Type out the data exactly as given. Skip any image.

# STORED DATA start

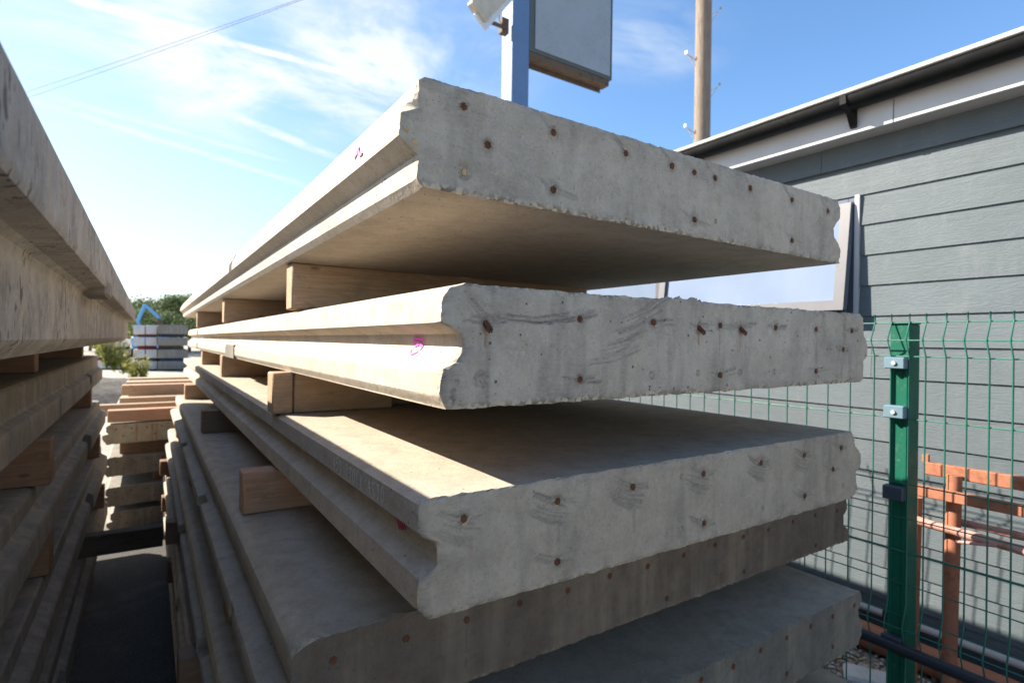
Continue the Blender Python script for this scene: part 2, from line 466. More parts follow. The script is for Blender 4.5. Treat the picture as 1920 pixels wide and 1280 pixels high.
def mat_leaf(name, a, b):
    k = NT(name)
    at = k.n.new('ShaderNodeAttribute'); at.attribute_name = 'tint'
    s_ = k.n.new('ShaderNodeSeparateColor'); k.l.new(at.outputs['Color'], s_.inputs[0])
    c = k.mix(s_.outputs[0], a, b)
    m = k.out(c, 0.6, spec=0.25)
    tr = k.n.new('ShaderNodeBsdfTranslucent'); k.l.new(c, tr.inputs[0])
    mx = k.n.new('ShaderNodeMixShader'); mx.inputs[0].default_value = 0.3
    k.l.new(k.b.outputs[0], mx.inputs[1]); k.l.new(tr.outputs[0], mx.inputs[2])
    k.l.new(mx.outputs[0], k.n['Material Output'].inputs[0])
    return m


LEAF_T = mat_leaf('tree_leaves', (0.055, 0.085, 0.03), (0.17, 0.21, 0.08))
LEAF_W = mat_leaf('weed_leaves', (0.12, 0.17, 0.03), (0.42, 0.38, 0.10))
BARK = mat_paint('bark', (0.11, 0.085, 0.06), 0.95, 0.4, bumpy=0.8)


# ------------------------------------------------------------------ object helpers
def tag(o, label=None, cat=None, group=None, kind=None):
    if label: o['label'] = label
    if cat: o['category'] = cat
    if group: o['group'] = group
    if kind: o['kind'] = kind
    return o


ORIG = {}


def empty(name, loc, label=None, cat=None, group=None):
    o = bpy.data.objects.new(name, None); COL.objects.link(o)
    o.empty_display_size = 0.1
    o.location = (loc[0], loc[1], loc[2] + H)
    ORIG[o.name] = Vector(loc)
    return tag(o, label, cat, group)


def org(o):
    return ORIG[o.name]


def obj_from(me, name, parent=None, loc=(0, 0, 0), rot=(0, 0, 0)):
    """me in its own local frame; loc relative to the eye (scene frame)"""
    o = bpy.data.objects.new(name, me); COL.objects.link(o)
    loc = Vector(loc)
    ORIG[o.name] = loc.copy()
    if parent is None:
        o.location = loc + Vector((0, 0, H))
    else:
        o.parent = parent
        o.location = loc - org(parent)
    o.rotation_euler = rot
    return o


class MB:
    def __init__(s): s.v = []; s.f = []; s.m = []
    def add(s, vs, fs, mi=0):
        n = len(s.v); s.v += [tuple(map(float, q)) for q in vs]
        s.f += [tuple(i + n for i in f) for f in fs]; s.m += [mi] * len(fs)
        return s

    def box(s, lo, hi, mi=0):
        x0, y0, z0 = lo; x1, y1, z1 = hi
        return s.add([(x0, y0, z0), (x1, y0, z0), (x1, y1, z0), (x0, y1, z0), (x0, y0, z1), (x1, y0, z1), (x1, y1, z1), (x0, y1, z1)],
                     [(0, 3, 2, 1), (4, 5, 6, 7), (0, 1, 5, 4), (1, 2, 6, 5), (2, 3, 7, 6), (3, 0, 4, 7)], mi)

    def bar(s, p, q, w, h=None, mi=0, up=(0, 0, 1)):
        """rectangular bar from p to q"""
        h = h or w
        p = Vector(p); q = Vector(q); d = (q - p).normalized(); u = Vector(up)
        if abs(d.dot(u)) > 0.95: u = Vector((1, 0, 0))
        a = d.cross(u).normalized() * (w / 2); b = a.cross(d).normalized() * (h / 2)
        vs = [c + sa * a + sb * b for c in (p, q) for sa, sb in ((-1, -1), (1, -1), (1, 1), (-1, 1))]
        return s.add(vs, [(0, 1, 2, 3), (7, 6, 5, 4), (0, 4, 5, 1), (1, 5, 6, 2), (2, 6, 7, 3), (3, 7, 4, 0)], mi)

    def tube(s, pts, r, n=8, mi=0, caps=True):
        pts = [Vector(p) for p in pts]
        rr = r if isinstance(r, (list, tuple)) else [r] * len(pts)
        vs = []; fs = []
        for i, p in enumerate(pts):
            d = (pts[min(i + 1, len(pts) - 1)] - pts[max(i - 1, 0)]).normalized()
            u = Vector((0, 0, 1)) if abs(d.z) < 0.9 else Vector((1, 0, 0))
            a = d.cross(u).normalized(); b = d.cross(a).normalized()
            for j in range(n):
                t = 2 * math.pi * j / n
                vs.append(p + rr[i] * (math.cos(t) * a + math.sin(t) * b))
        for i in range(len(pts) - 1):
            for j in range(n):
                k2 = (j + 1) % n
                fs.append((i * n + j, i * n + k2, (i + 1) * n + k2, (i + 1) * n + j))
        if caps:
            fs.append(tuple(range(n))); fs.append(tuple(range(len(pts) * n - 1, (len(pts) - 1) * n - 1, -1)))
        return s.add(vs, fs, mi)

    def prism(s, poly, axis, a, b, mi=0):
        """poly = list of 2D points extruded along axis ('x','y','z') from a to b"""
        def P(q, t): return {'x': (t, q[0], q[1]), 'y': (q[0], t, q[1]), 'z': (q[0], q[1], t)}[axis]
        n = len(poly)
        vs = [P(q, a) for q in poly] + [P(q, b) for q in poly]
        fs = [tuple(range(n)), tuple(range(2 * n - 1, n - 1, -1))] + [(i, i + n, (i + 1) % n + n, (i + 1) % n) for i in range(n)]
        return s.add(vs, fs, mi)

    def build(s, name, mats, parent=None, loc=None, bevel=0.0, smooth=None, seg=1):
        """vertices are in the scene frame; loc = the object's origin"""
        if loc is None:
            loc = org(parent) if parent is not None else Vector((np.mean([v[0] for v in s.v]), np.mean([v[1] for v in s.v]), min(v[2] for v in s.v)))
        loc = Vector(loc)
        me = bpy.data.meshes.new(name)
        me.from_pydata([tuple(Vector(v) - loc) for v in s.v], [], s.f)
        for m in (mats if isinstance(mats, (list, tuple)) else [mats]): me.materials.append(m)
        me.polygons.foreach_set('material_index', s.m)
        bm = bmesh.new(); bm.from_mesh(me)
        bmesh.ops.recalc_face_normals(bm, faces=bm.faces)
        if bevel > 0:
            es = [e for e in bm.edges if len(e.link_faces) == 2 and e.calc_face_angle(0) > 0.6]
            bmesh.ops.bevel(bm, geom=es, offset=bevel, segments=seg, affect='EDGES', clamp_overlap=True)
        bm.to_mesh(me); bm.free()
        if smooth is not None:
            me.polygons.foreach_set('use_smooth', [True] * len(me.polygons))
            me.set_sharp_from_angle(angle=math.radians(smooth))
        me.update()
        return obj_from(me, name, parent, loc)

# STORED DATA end

### WRITTEN ANSWER:
Continue the Blender Python script for this scene: part 2, from line 466. More parts follow. The script is for Blender 4.5. Treat the picture as 1920 pixels wide and 1280 pixels high.
def mat_leaf(name, a, b):
    k = NT(name)
    at = k.n.new('ShaderNodeAttribute'); at.attribute_name = 'tint'
    s_ = k.n.new('ShaderNodeSeparateColor'); k.l.new(at.outputs['Color'], s_.inputs[0])
    c = k.mix(s_.outputs[0], a, b)
    m = k.out(c, 0.6, spec=0.25)
    tr = k.n.new('ShaderNodeBsdfTranslucent'); k.l.new(c, tr.inputs[0])
    mx = k.n.new('ShaderNodeMixShader'); mx.inputs[0].default_value = 0.3
    k.l.new(k.b.outputs[0], mx.inputs[1]); k.l.new(tr.outputs[0], mx.inputs[2])
    k.l.new(mx.outputs[0], k.n['Material Output'].inputs[0])
    return m


LEAF_T = mat_leaf('tree_leaves', (0.055, 0.085, 0.03), (0.17, 0.21, 0.08))
LEAF_W = mat_leaf('weed_leaves', (0.12, 0.17, 0.03), (0.42, 0.38, 0.10))
BARK = mat_paint('bark', (0.11, 0.085, 0.06), 0.95, 0.4, bumpy=0.8)


# ------------------------------------------------------------------ object helpers
def tag(o, label=None, cat=None, group=None, kind=None):
    if label: o['label'] = label
    if cat: o['category'] = cat
    if group: o['group'] = group
    if kind: o['kind'] = kind
    return o


ORIG = {}


def empty(name, loc, label=None, cat=None, group=None):
    o = bpy.data.objects.new(name, None); COL.objects.link(o)
    o.empty_display_size = 0.1
    o.location = (loc[0], loc[1], loc[2] + H)
    ORIG[o.name] = Vector(loc)
    return tag(o, label, cat, group)


def org(o):
    return ORIG[o.name]


def obj_from(me, name, parent=None, loc=(0, 0, 0), rot=(0, 0, 0)):
    """me in its own local frame; loc relative to the eye (scene frame)"""
    o = bpy.data.objects.new(name, me); COL.objects.link(o)
    loc = Vector(loc)
    ORIG[o.name] = loc.copy()
    if parent is None:
        o.location = loc + Vector((0, 0, H))
    else:
        o.parent = parent
        o.location = loc - org(parent)
    o.rotation_euler = rot
    return o


class MB:
    def __init__(s): s.v = []; s.f = []; s.m = []
    def add(s, vs, fs, mi=0):
        n = len(s.v); s.v += [tuple(map(float, q)) for q in vs]
        s.f += [tuple(i + n for i in f) for f in fs]; s.m += [mi] * len(fs)
        return s

    def box(s, lo, hi, mi=0):
        x0, y0, z0 = lo; x1, y1, z1 = hi
        return s.add([(x0, y0, z0), (x1, y0, z0), (x1, y1, z0), (x0, y1, z0), (x0, y0, z1), (x1, y0, z1), (x1, y1, z1), (x0, y1, z1)],
                     [(0, 3, 2, 1), (4, 5, 6, 7), (0, 1, 5, 4), (1, 2, 6, 5), (2, 3, 7, 6), (3, 0, 4, 7)], mi)

    def bar(s, p, q, w, h=None, mi=0, up=(0, 0, 1)):
        """rectangular bar from p to q"""
        h = h or w
        p = Vector(p); q = Vector(q); d = (q - p).normalized(); u = Vector(up)
        if abs(d.dot(u)) > 0.95: u = Vector((1, 0, 0))
        a = d.cross(u).normalized() * (w / 2); b = a.cross(d).normalized() * (h / 2)
        vs = [c + sa * a + sb * b for c in (p, q) for sa, sb in ((-1, -1), (1, -1), (1, 1), (-1, 1))]
        return s.add(vs, [(0, 1, 2, 3), (7, 6, 5, 4), (0, 4, 5, 1), (1, 5, 6, 2), (2, 6, 7, 3), (3, 7, 4, 0)], mi)

    def tube(s, pts, r, n=8, mi=0, caps=True):
        pts = [Vector(p) for p in pts]
        rr = r if isinstance(r, (list, tuple)) else [r] * len(pts)
        vs = []; fs = []
        for i, p in enumerate(pts):
            d = (pts[min(i + 1, len(pts) - 1)] - pts[max(i - 1, 0)]).normalized()
            u = Vector((0, 0, 1)) if abs(d.z) < 0.9 else Vector((1, 0, 0))
            a = d.cross(u).normalized(); b = d.cross(a).normalized()
            for j in range(n):
                t = 2 * math.pi * j / n
                vs.append(p + rr[i] * (math.cos(t) * a + math.sin(t) * b))
        for i in range(len(pts) - 1):
            for j in range(n):
                k2 = (j + 1) % n
                fs.append((i * n + j, i * n + k2, (i + 1) * n + k2, (i + 1) * n + j))
        if caps:
            fs.append(tuple(range(n))); fs.append(tuple(range(len(pts) * n - 1, (len(pts) - 1) * n - 1, -1)))
        return s.add(vs, fs, mi)

    def prism(s, poly, axis, a, b, mi=0):
        """poly = list of 2D points extruded along axis ('x','y','z') from a to b"""
        def P(q, t): return {'x': (t, q[0], q[1]), 'y': (q[0], t, q[1]), 'z': (q[0], q[1], t)}[axis]
        n = len(poly)
        vs = [P(q, a) for q in poly] + [P(q, b) for q in poly]
        fs = [tuple(range(n)), tuple(range(2 * n - 1, n - 1, -1))] + [(i, i + n, (i + 1) % n + n, (i + 1) % n) for i in range(n)]
        return s.add(vs, fs, mi)

    def build(s, name, mats, parent=None, loc=None, bevel=0.0, smooth=None, seg=1):
        """vertices are in the scene frame; loc = the object's origin"""
        if loc is None:
            loc = org(parent) if parent is not None else Vector((np.mean([v[0] for v in s.v]), np.mean([v[1] for v in s.v]), min(v[2] for v in s.v)))
        loc = Vector(loc)
        me = bpy.data.meshes.new(name)
        me.from_pydata([tuple(Vector(v) - loc) for v in s.v], [], s.f)
        for m in (mats if isinstance(mats, (list, tuple)) else [mats]): me.materials.append(m)
        me.polygons.foreach_set('material_index', s.m)
        bm = bmesh.new(); bm.from_mesh(me)
        bmesh.ops.recalc_face_normals(bm, faces=bm.faces)
        if bevel > 0:
            es = [e for e in bm.edges if len(e.link_faces) == 2 and e.calc_face_angle(0) > 0.6]
            bmesh.ops.bevel(bm, geom=es, offset=bevel, segments=seg, affect='EDGES', clamp_overlap=True)
        bm.to_mesh(me); bm.free()
        if smooth is not None:
            me.polygons.foreach_set('use_smooth', [True] * len(me.polygons))
            me.set_sharp_from_angle(angle=math.radians(smooth))
        me.update()
        return obj_from(me, name, parent, loc)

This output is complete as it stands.